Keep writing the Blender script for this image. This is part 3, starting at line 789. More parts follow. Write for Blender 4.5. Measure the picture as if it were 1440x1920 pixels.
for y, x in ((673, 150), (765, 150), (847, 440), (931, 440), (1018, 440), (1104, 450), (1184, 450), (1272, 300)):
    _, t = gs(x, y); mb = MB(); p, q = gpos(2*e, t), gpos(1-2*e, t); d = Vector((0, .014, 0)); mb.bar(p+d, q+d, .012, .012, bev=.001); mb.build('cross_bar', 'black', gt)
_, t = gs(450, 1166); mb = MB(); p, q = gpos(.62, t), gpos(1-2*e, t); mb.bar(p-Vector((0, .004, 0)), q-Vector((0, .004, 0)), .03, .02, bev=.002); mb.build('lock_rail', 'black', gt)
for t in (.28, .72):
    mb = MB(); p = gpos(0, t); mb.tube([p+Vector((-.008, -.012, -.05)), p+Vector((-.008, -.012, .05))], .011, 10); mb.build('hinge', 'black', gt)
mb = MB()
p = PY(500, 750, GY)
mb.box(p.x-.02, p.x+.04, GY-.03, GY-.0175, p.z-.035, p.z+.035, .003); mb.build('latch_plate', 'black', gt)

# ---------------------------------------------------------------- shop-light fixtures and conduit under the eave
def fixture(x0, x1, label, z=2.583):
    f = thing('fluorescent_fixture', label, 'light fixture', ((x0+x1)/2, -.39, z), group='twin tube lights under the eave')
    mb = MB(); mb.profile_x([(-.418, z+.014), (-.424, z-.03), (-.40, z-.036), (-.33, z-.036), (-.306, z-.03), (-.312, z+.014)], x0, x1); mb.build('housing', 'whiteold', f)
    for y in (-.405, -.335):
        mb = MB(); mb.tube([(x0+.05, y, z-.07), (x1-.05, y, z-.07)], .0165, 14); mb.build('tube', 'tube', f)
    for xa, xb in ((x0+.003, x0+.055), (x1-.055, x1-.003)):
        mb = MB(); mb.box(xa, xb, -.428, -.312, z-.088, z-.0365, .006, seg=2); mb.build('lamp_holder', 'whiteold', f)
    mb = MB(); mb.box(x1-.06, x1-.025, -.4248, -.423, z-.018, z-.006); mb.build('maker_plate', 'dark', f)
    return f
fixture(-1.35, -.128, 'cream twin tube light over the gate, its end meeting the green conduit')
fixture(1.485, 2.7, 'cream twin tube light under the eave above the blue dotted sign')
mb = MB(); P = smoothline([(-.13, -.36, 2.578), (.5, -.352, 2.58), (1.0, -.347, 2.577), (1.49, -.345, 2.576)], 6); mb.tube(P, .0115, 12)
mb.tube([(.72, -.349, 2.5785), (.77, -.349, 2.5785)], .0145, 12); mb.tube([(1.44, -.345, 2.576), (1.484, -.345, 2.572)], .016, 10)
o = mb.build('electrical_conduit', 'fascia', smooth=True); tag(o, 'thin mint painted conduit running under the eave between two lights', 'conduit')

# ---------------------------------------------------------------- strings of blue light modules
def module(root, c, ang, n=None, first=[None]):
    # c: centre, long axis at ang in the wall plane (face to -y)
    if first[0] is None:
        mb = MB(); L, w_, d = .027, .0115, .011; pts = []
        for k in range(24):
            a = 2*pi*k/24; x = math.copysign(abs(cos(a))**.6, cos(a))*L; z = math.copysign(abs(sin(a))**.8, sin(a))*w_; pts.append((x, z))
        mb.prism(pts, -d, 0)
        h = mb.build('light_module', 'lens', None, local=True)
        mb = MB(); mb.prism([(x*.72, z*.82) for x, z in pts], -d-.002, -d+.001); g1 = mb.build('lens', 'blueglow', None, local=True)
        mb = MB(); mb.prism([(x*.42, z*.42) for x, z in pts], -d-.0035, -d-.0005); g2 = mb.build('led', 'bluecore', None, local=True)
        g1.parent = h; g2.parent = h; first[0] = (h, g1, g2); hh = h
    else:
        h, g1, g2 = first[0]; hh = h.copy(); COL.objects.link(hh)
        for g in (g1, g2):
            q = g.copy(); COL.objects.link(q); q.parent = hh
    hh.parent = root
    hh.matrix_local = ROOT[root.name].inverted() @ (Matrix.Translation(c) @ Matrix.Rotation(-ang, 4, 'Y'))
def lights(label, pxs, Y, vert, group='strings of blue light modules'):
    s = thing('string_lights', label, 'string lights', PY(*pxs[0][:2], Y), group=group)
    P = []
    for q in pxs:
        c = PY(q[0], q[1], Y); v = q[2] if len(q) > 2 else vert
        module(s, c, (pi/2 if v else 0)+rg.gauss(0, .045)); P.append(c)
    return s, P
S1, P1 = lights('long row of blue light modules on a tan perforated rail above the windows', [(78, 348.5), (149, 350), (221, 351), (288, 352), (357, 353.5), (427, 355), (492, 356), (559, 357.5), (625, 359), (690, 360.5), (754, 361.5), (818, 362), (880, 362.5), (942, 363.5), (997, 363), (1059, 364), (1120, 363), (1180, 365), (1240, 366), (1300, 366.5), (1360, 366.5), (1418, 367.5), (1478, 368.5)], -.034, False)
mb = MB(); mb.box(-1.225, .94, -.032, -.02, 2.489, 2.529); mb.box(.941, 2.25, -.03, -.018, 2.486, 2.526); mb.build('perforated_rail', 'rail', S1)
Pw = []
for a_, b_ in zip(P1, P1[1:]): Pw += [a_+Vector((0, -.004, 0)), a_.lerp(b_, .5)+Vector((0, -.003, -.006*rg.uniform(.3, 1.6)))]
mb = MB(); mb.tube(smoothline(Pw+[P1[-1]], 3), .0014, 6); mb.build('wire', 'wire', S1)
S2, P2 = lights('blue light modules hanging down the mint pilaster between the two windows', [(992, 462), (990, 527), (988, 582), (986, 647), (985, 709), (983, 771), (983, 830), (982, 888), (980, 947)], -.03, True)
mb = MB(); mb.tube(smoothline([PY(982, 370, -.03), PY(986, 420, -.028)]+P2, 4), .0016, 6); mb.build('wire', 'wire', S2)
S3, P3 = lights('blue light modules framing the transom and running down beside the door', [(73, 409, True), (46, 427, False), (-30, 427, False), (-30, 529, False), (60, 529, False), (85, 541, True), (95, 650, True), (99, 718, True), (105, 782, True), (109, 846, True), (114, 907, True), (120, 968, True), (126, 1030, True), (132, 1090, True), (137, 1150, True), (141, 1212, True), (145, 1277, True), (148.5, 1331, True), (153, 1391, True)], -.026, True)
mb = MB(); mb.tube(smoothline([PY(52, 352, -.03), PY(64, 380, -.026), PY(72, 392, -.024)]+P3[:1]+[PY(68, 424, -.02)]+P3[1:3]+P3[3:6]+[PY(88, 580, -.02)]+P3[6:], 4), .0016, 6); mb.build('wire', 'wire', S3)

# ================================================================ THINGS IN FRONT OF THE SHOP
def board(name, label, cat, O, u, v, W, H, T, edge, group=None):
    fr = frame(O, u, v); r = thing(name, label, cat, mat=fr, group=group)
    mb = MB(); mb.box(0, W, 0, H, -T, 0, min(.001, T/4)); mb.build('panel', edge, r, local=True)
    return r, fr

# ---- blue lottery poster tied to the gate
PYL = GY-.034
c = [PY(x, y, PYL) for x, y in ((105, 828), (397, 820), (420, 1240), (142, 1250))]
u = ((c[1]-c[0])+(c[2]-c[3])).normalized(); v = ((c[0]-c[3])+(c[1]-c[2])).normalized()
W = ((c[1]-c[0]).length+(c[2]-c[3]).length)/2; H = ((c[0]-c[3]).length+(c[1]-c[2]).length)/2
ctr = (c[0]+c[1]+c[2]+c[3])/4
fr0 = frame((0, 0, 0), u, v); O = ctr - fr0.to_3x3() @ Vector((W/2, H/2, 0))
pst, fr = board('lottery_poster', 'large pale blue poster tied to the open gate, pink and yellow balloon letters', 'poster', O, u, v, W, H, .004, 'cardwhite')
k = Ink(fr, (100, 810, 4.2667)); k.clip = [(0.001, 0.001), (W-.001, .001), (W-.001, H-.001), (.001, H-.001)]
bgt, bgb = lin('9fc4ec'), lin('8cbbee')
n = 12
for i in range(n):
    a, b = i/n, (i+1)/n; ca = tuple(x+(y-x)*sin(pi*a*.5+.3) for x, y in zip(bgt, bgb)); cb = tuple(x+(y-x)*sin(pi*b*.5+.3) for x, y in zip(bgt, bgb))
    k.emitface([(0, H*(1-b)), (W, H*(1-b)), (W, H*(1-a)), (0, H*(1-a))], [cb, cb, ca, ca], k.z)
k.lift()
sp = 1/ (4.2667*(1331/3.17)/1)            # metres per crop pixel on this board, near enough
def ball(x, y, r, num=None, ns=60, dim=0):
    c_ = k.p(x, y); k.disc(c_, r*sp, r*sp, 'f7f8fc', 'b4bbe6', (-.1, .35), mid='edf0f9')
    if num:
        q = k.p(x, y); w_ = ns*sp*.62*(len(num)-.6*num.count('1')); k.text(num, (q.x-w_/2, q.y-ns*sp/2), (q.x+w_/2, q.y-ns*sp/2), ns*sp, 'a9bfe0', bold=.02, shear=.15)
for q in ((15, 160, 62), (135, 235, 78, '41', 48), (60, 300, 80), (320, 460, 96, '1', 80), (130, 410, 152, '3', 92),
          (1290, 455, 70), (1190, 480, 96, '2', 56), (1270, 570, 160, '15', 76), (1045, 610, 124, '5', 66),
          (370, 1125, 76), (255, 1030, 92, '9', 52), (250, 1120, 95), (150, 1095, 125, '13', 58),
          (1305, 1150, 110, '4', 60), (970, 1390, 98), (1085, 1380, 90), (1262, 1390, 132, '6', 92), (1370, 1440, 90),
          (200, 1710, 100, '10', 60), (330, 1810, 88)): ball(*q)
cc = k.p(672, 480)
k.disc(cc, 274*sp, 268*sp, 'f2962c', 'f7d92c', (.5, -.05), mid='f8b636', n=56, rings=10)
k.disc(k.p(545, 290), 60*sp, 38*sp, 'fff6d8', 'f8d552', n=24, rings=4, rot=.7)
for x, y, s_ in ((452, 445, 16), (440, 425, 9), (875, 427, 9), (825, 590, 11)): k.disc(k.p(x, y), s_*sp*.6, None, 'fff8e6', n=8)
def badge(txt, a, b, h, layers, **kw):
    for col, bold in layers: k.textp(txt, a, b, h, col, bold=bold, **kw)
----
- EXERCISE OBJECTIVE
Reprint the data above from the opening line to the line holding "mb.build('latch_plate', 'black', gt)", inclusive, and nothing else.

- COMPLETED TASK
Keep writing the Blender script for this image. This is part 3, starting at line 789. More parts follow. Write for Blender 4.5. Measure the picture as if it were 1440x1920 pixels.
for y, x in ((673, 150), (765, 150), (847, 440), (931, 440), (1018, 440), (1104, 450), (1184, 450), (1272, 300)):
    _, t = gs(x, y); mb = MB(); p, q = gpos(2*e, t), gpos(1-2*e, t); d = Vector((0, .014, 0)); mb.bar(p+d, q+d, .012, .012, bev=.001); mb.build('cross_bar', 'black', gt)
_, t = gs(450, 1166); mb = MB(); p, q = gpos(.62, t), gpos(1-2*e, t); mb.bar(p-Vector((0, .004, 0)), q-Vector((0, .004, 0)), .03, .02, bev=.002); mb.build('lock_rail', 'black', gt)
for t in (.28, .72):
    mb = MB(); p = gpos(0, t); mb.tube([p+Vector((-.008, -.012, -.05)), p+Vector((-.008, -.012, .05))], .011, 10); mb.build('hinge', 'black', gt)
mb = MB()
p = PY(500, 750, GY)
mb.box(p.x-.02, p.x+.04, GY-.03, GY-.0175, p.z-.035, p.z+.035, .003); mb.build('latch_plate', 'black', gt)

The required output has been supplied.